Beach is one thing Croatia has in spades. This country's long Adriatic coastline is magnificent. What's more, Croatia enjoys more days of sunshine annually than any country in Continental Europe. When Europeans on the Continent set out on their beach holidays, Croatia is one of the destinations they target. Touring this country's coasts, you'll see license plates from Germany, Switzerland, Slovenia, Slovakia, Hungary, Austria, Italy... The Italians have sunny beaches of their own, of course, but, again, those in Croatia can be far more affordable.

In season, the big hotels purpose-built to accommodate the influx of European sun-seekers fill with German, Hungarian, Italian, and other holiday-makers, who set out early each day, barely clad, with their beach mats and sun umbrellas. You can join them...or you can head up into the hills.

Far less touristed is this country's mountainous Istrian Peninsula, which serves up some of the most delightful scenery on this planet. The land seems to rise up to embrace you. Everywhere you look, something nice is growing -- olives, grapes, figs, tomatoes, pumpkins, blackberries, wildflowers. Even the buildings seem to be of the earth, built of its white stone and red clay. In some parts of the world, Nature outdoes herself. In others, that which man has built is impressive. In Istria, Nature and mankind have worked together over centuries, starting with the Romans, to create a land of delights you have to see to appreciate.

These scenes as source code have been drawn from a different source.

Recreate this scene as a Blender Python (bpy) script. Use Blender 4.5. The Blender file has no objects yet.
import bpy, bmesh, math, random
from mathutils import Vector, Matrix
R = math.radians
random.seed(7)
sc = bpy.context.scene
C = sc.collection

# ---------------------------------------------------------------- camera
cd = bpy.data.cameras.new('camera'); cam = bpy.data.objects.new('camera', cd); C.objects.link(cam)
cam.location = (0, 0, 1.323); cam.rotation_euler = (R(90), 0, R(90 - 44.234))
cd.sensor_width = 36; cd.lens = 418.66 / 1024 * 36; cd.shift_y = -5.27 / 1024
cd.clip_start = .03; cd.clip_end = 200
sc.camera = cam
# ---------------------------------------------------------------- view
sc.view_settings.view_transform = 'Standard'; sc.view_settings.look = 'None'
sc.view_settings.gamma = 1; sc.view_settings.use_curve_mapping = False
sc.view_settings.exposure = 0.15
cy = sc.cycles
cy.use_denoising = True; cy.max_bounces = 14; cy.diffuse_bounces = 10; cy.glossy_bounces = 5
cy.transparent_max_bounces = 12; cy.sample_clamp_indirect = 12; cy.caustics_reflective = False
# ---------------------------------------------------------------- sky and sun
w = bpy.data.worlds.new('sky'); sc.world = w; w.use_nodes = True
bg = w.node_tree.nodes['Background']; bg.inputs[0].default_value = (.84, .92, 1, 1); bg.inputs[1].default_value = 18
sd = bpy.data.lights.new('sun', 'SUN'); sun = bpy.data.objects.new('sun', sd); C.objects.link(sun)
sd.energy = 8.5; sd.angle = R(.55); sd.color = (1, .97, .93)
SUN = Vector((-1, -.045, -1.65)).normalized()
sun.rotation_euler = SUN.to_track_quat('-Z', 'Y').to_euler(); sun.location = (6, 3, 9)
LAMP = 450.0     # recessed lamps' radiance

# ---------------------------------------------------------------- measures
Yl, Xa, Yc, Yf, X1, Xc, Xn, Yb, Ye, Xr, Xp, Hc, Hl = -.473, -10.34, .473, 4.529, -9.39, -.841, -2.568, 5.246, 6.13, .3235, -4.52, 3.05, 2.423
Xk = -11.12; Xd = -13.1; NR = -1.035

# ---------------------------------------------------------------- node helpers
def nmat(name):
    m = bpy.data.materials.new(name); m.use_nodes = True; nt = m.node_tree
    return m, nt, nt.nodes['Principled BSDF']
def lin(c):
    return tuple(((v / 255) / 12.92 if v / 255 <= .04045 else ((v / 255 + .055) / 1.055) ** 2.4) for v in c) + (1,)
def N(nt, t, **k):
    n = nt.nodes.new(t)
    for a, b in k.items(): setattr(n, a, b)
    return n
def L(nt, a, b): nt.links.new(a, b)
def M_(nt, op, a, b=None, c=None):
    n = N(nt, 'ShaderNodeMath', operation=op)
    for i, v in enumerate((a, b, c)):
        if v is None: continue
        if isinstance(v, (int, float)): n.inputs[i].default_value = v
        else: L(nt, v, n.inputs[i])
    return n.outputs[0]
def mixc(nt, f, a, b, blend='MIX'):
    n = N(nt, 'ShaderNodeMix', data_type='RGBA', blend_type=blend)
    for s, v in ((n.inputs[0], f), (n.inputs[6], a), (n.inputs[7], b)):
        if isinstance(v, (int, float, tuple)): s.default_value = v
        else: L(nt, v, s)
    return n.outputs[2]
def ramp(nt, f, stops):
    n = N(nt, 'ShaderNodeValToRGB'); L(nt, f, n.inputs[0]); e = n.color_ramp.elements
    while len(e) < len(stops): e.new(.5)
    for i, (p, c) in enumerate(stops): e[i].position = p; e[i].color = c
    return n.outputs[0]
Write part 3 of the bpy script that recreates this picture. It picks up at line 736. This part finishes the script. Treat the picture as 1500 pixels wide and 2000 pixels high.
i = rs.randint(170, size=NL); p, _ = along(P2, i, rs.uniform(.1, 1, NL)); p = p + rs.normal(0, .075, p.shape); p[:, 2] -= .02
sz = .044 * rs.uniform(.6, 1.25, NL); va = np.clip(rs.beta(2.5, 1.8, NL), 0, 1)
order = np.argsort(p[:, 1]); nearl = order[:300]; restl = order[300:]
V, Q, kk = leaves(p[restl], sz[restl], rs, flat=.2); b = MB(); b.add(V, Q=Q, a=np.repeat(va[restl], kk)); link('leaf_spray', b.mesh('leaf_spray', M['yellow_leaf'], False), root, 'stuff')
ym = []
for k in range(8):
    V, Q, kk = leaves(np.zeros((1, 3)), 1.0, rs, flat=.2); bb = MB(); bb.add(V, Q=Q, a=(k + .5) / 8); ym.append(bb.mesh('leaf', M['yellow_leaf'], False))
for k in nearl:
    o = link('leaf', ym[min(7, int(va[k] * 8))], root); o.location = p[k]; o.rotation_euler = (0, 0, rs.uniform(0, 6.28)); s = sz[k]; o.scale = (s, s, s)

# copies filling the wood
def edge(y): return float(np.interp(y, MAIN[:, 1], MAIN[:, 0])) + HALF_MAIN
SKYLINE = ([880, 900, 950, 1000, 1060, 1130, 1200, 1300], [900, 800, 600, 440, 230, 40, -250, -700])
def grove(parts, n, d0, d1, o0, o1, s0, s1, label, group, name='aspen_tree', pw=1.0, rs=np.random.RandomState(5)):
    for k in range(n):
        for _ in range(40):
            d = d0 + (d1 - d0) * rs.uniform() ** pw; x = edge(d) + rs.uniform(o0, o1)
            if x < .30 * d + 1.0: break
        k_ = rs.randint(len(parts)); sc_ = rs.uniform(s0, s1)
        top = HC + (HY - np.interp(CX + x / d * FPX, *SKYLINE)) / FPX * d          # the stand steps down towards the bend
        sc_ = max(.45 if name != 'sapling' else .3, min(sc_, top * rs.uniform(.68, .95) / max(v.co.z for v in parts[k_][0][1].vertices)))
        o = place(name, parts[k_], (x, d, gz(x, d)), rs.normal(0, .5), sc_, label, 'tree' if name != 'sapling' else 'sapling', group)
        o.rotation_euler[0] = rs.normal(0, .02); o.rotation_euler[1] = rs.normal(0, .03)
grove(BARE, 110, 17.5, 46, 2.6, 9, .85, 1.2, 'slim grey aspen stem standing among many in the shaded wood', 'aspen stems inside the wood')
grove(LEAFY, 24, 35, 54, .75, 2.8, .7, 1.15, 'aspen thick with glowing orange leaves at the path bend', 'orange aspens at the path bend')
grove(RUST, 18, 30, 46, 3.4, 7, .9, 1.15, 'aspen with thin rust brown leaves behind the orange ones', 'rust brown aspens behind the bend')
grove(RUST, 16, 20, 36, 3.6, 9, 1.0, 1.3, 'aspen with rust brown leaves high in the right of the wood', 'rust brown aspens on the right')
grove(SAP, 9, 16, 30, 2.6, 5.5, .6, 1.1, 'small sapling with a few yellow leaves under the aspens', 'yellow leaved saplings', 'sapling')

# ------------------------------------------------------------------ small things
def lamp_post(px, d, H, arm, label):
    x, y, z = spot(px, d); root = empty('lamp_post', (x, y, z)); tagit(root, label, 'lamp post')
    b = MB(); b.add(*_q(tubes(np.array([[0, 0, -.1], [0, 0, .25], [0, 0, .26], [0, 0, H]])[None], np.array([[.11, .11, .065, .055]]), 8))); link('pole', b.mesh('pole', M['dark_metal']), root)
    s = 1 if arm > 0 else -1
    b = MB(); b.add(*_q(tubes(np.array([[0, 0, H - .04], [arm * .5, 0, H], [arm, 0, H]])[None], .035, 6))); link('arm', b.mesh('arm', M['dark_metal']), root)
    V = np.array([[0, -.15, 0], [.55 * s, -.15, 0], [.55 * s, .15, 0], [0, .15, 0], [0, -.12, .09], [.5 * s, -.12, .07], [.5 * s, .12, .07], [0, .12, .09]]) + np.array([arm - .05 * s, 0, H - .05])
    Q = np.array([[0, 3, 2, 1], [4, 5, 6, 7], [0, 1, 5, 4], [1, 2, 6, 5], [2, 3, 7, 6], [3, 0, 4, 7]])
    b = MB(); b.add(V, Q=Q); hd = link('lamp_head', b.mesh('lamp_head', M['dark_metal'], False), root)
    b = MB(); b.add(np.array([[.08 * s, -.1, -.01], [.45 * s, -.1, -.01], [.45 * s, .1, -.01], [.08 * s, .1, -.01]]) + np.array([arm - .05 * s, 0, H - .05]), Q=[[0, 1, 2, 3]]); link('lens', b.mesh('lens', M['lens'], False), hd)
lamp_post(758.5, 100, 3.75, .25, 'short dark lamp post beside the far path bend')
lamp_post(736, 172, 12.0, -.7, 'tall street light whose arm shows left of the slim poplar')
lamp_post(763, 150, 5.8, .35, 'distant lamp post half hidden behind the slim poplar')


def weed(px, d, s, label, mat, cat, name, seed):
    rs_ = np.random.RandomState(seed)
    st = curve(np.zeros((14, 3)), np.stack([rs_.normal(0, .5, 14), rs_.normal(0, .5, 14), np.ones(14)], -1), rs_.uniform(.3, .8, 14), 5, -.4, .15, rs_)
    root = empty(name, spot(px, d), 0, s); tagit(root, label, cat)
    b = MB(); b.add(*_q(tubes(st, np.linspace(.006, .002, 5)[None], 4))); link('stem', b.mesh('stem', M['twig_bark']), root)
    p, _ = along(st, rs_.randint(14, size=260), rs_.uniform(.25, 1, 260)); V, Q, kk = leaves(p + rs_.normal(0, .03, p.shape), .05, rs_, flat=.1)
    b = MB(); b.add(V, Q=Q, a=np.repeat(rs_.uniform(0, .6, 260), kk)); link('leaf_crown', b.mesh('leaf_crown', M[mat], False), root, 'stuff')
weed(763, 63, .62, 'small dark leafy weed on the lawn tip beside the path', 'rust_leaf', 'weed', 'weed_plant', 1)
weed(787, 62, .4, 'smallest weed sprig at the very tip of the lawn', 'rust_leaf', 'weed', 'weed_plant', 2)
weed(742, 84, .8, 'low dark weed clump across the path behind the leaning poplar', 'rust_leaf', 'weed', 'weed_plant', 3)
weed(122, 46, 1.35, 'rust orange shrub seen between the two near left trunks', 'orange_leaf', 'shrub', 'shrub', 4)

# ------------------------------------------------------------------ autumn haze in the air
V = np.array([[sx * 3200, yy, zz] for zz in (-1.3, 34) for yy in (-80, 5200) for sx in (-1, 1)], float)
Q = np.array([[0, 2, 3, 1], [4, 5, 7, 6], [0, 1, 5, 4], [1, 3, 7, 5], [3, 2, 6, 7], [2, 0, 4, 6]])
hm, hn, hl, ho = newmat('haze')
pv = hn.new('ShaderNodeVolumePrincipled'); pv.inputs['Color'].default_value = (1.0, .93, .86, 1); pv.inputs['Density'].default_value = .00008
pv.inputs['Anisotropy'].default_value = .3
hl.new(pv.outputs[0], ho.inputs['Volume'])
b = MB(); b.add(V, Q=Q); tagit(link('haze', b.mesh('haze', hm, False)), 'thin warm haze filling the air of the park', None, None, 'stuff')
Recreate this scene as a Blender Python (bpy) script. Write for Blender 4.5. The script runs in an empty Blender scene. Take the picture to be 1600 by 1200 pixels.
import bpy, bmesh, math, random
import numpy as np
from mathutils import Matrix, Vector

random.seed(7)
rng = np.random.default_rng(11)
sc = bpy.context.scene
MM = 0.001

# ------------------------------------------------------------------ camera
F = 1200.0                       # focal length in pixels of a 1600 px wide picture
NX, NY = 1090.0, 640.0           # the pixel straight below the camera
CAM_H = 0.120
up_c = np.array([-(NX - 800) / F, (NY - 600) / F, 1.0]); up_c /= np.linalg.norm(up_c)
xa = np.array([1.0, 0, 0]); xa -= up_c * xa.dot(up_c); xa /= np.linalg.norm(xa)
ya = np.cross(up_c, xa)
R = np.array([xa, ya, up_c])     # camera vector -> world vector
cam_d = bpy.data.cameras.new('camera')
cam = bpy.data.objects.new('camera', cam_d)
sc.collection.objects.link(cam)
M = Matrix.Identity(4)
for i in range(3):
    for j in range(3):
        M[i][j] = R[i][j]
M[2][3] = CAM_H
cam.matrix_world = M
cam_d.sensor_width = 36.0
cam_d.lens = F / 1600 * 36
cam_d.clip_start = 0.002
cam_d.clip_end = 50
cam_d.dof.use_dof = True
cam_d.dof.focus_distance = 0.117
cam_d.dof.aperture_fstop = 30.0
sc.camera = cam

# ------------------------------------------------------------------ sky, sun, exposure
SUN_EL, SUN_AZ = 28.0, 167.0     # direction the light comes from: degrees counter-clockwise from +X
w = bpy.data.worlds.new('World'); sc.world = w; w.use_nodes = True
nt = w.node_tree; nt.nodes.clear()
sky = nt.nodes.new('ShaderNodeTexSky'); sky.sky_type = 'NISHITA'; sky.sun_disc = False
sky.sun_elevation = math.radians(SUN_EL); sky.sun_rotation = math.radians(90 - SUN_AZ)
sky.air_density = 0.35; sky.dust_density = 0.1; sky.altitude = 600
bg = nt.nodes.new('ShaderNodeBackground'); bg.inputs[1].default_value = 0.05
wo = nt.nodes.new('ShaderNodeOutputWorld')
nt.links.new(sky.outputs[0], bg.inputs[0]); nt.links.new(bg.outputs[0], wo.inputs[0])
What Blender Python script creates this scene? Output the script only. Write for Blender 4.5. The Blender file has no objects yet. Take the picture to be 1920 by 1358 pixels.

In Croatia recently, traveling around with the help of the GPS that came with our rental car, we couldn't help but notice that Croatia has the opposite problem of Costa Rica, a country we know well. In Costa Rica, maps were made for years showing a beach road that didn't exist. It had been promised for so long that map-makers, I guess, figured it must have been built and started including it. In Croatia, on the other hand, we encountered many roads that didn't appear on our GPS map. GPS map-makers can't keep up with the rate of new road construction in this country. Once the warring finished in the region, Croatia embarked on an aggressive reconstruction and expansion program that continues today, making this beautiful country with such a long and sunny coastline easier to get to know all the time.